Introduction

This chapter contains much of the background material which is necessary for the study of the cohomology theory of von Neumann algebras. In Sections 1.2 and 1.3 we introduce the basic concepts: operator systems, operator spaces, completely positive maps and completely bounded maps. The two fundamental results in the subject are the Stinespring representation theorem (Theorem 1.2.1) and Arveson's Hahn–Banach theorem for completely positive maps (Theorem 1.2.3). We then discuss matrix ordered spaces, and obtain an important abstract characterization of operator systems (Theorem 1.2.7). With these results established, the representation of a completely bounded map as V*πW (Theorem 1.3.1) is easily obtained.

The fourth section is devoted to the Haagerup tensor product of operator spaces, in preparation for the succeeding section where complete boundedness is introduced for multilinear maps. The point is that multilinear maps can be viewed as linear maps on tensor products.
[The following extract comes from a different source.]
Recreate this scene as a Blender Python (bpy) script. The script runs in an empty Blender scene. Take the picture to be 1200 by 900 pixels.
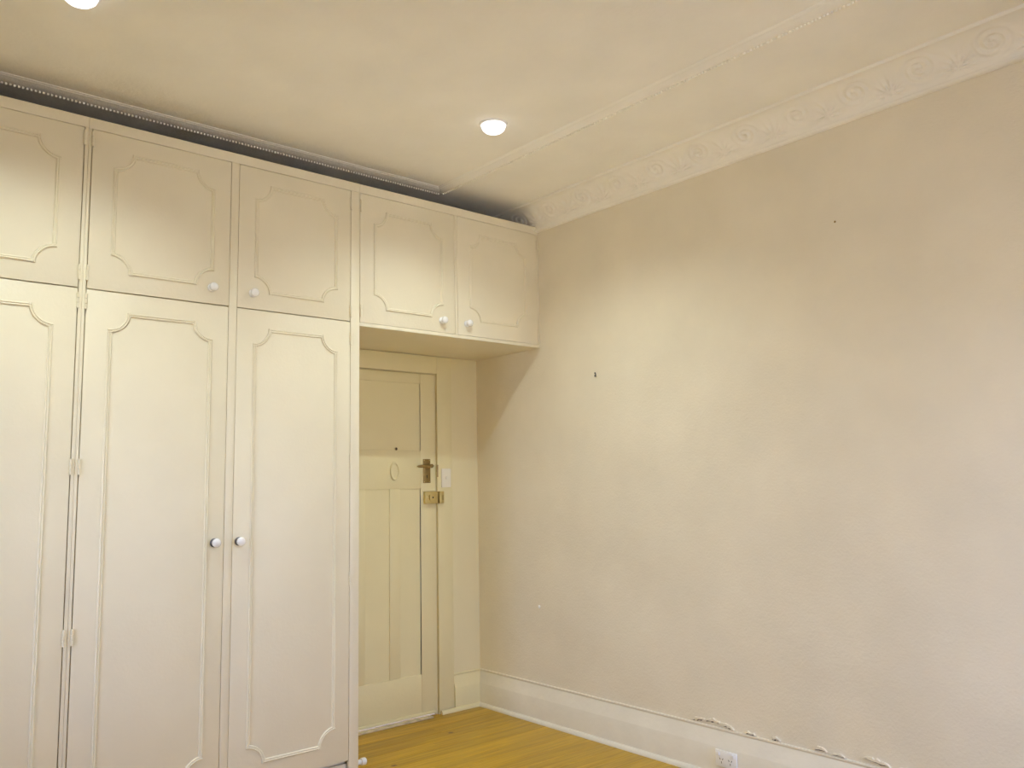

The Haagerup tensor product norm is the correct one for compatibility with the completely bounded norm, and this allows us to prove multilinear results by appealing to the linear theorems of the second and third sections. The most important theorems here are 1.5.6 and 1.5.8. The first gives a general representation theorem for multilinear completely bounded maps on operator spaces, while the second describes an improved version for completely bounded maps on von Neumann algebras which are separately normal in each variable.